WORK TO COMPLETE.
Exactly the lines from the one with "were 1800x1029 pixels." through the one with "COL = scene.collection", inclusive, are to be repeated, and the pictures are not.

[Records excerpted from a collection]
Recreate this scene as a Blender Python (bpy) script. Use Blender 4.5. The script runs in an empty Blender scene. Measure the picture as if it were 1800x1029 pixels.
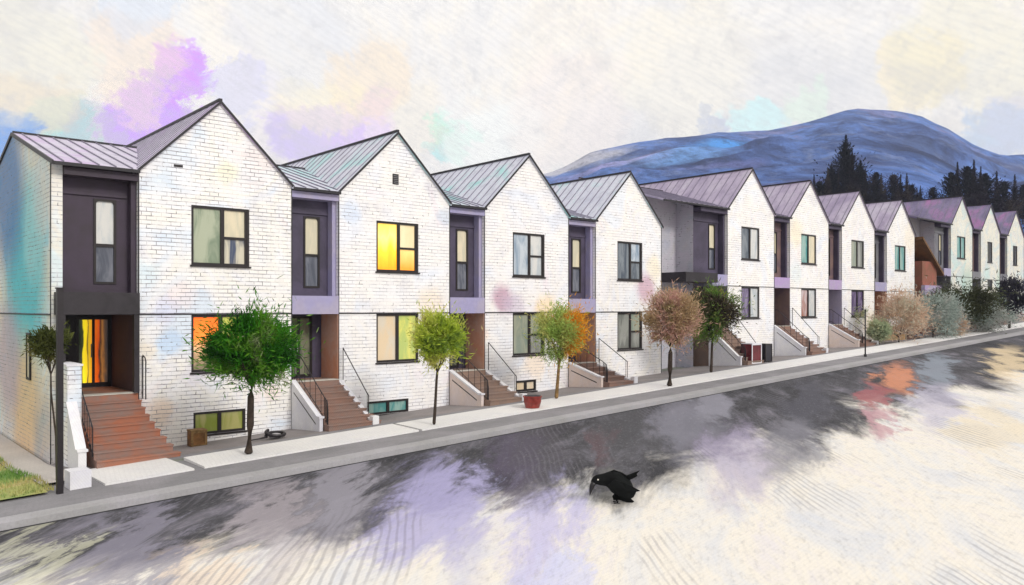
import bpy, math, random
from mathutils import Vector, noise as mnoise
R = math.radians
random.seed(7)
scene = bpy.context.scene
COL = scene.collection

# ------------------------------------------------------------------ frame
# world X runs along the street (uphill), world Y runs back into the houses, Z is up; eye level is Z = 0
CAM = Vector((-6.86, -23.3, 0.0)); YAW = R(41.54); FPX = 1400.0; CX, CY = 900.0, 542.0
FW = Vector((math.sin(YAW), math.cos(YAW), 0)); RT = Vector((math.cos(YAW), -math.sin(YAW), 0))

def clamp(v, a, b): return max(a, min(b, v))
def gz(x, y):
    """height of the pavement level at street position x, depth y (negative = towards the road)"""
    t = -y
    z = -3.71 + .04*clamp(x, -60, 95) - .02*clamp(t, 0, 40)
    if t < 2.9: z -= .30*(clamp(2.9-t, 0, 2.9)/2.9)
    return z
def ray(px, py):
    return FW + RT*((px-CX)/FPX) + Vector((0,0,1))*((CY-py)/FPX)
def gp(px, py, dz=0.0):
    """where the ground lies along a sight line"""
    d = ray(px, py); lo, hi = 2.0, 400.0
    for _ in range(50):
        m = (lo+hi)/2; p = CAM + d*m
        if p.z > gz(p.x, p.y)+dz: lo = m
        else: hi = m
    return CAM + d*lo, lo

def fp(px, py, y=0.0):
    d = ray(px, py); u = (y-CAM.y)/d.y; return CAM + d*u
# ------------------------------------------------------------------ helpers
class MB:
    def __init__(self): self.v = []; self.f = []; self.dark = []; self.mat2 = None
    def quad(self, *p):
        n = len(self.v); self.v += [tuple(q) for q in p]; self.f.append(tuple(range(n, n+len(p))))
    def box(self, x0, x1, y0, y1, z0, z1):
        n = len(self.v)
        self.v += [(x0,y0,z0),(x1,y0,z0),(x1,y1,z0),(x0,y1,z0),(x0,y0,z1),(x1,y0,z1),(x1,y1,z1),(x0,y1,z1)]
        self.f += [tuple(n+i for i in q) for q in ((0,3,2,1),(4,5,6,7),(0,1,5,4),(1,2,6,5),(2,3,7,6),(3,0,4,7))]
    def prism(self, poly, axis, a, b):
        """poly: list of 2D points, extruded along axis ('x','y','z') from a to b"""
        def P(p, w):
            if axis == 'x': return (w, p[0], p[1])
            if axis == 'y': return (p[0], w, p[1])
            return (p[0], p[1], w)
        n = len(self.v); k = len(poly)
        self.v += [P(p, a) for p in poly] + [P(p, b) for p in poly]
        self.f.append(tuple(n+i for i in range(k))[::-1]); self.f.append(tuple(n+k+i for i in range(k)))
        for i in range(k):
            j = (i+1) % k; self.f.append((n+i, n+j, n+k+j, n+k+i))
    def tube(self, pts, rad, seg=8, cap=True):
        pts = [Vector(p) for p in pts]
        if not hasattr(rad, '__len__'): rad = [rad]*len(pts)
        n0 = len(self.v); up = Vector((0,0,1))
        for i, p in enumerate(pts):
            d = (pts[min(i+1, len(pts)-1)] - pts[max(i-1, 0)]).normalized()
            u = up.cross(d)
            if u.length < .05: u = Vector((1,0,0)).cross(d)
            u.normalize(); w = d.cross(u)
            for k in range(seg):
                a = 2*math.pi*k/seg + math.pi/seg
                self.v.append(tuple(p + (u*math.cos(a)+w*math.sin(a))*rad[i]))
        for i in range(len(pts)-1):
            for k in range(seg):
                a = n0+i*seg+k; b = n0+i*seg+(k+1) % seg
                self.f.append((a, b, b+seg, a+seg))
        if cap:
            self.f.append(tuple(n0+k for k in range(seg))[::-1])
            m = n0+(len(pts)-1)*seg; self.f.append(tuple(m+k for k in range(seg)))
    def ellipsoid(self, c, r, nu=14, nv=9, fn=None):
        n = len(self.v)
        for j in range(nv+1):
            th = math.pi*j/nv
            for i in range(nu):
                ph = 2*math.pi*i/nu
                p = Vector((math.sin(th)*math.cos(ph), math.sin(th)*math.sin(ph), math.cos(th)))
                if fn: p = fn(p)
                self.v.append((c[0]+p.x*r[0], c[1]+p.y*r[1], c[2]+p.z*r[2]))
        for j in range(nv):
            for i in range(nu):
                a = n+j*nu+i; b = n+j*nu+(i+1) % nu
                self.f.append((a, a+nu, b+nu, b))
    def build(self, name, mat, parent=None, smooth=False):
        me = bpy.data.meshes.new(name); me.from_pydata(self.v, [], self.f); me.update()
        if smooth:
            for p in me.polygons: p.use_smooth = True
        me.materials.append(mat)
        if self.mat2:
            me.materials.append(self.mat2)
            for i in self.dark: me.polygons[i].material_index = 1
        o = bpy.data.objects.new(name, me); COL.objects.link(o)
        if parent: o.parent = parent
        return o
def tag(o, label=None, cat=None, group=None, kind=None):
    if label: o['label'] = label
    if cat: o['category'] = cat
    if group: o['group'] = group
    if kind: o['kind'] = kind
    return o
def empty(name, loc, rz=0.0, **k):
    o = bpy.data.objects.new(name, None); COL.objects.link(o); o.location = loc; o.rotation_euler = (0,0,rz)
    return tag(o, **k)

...

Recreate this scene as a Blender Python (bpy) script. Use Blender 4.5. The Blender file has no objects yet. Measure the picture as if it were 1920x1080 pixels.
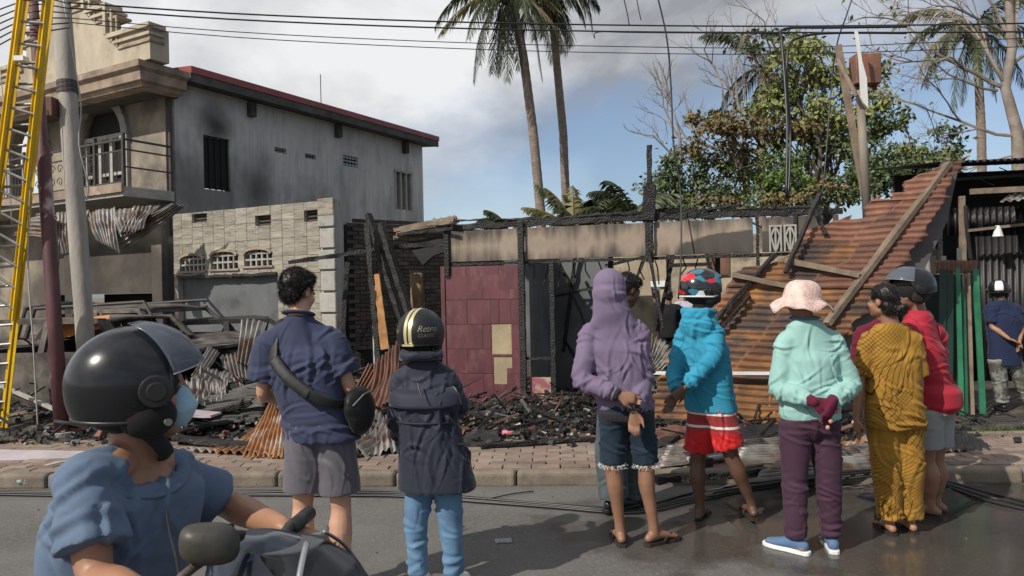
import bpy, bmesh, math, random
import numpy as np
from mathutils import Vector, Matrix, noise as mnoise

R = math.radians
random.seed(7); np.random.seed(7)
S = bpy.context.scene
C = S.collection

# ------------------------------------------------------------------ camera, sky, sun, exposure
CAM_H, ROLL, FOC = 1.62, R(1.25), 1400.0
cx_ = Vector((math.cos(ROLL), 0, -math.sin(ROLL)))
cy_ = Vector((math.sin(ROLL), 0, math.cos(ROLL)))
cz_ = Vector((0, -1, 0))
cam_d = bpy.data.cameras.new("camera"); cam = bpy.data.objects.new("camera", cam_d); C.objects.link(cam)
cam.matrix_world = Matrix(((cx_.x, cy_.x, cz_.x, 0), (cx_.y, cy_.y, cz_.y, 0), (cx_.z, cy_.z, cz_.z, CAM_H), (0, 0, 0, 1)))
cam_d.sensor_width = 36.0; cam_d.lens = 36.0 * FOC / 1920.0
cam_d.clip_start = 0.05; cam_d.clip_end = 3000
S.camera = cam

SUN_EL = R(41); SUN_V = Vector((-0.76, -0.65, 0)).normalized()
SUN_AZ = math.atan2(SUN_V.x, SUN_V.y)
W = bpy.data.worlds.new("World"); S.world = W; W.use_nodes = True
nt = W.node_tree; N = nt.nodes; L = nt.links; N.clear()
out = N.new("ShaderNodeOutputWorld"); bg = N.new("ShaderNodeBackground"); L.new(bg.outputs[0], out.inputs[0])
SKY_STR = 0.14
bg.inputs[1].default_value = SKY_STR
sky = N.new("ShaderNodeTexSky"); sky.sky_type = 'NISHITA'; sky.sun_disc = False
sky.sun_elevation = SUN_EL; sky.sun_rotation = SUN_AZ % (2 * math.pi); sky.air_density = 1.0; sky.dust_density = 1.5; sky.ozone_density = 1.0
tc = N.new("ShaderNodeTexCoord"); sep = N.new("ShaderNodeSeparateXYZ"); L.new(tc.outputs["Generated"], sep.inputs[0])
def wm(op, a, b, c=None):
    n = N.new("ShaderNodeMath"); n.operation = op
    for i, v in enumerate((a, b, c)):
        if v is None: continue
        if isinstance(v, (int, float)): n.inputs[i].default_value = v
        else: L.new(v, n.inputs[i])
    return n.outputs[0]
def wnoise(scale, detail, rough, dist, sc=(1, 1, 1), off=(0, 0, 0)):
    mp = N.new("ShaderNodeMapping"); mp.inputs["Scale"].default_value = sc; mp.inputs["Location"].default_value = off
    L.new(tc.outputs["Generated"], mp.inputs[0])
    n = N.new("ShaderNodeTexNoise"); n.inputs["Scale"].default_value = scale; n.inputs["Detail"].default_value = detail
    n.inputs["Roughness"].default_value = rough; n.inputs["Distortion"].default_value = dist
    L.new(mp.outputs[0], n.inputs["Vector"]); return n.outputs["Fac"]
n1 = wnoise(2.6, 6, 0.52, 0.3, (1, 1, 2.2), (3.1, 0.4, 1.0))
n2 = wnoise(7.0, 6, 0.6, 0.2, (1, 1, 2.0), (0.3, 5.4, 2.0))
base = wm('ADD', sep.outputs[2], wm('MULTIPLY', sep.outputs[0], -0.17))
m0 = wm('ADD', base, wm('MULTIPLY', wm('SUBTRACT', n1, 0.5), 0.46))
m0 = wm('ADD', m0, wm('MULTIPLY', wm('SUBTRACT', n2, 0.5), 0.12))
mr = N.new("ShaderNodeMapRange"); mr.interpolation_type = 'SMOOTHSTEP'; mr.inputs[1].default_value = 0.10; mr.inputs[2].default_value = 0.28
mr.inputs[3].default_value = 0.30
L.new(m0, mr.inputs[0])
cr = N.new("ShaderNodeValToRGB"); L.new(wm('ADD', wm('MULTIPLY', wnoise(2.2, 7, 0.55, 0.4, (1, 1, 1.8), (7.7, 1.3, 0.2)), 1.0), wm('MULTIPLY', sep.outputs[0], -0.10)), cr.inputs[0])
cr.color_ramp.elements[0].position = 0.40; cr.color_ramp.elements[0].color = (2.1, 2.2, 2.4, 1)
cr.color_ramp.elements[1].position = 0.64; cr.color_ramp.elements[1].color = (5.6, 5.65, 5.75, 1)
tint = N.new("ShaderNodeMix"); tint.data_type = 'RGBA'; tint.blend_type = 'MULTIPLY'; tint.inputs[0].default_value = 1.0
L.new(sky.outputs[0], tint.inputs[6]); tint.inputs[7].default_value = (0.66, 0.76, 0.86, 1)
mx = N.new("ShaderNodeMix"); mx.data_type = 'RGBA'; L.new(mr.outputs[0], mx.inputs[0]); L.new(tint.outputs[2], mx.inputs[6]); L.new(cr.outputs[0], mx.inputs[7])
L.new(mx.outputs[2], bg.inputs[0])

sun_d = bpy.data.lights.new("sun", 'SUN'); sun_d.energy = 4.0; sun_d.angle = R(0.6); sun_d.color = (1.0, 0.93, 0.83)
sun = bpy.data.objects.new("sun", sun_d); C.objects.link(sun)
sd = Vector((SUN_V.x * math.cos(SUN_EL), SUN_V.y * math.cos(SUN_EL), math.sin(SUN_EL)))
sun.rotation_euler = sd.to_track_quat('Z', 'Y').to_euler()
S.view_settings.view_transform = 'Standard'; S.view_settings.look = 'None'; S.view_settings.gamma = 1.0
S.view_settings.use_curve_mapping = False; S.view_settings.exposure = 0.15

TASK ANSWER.
Recreate this scene as a Blender Python (bpy) script. Use Blender 4.5. The script runs in an empty Blender scene. Measure the picture as if it were 1800x1029 pixels.
import bpy, math, random
from mathutils import Vector, noise as mnoise
R = math.radians
random.seed(7)
scene = bpy.context.scene
COL = scene.collection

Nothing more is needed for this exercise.